Not only that, since the Lakers—even with the rookie(s)' and Bryant's salaries—would only have around $10 million on the books. That leaves them enough space to get a second, near max-level player. Rajon Rondo will also be an unrestricted free agent. Interested yet?
It also gives the Lakers one year for their young, new superstar to be cultivated by Bryant. It’s one thing for Bryant to say he’s going to teach a seasoned veteran how to win. It’s quite another to have a young rookie, with one year of college (or none in Exum’s case), hear him say it.
So, imagine a team with Rajon Rondo, Kobe Bryant, Jabari Parker and Kevin Love in 2015. Doesn’t that sound like a team for the future? Sure, Bryant is only going to have a couple of years of run left in him, but the pressure would be off him to carry the team.
Yet he’d still be there for the crunch, when they need him the most. This is a team that could contend.
Would you rather have a one-round playoff run this summer or a championship run in two years? That’s why it behooves the Lakers to tank for all their worth (without really tanking of course, wink wink).

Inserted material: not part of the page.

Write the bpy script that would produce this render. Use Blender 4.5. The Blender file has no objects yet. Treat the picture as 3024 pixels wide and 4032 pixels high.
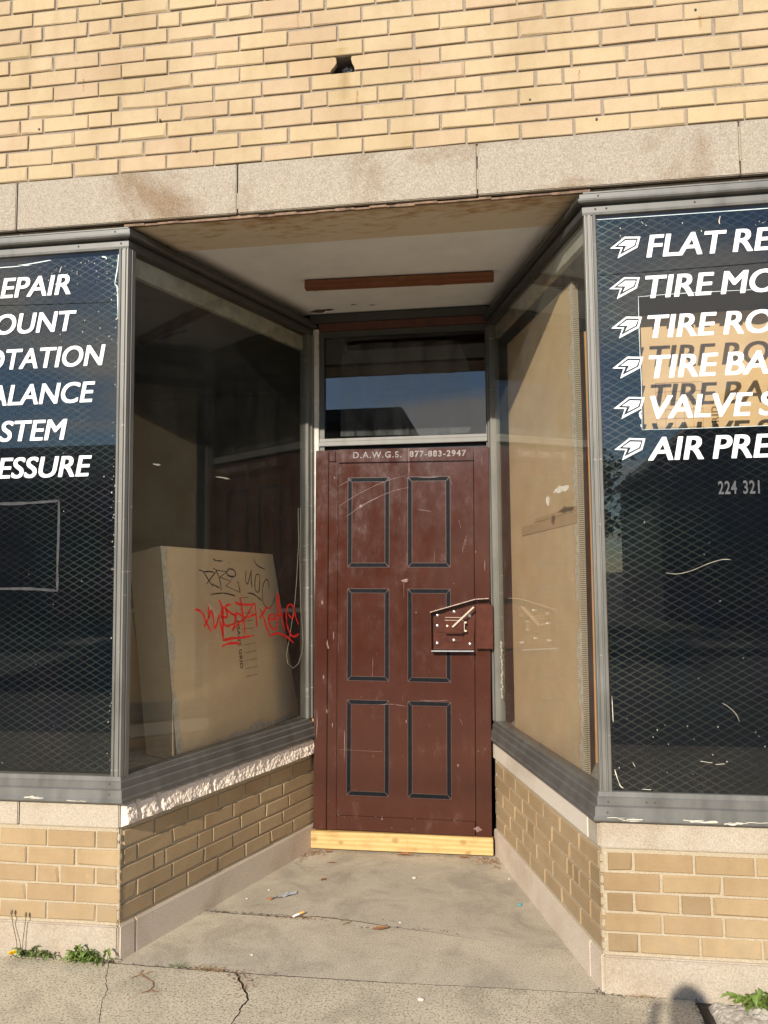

It’s in the fans’ best interest, because, who wouldn't want to watch that? It's in ownership's best interest, because winning makes more cents as well as more sense. It's in Bryant's best interest because it's his best shot at a sixth ring.
It's in the rookie's best interest because he has a mentor. It's in Love's best interest because he can come home and be a star. It's in Rondo's best interest because he's at his best when he has weapons around.
Forget bandwagons, Lakers' fans, jump on the tank!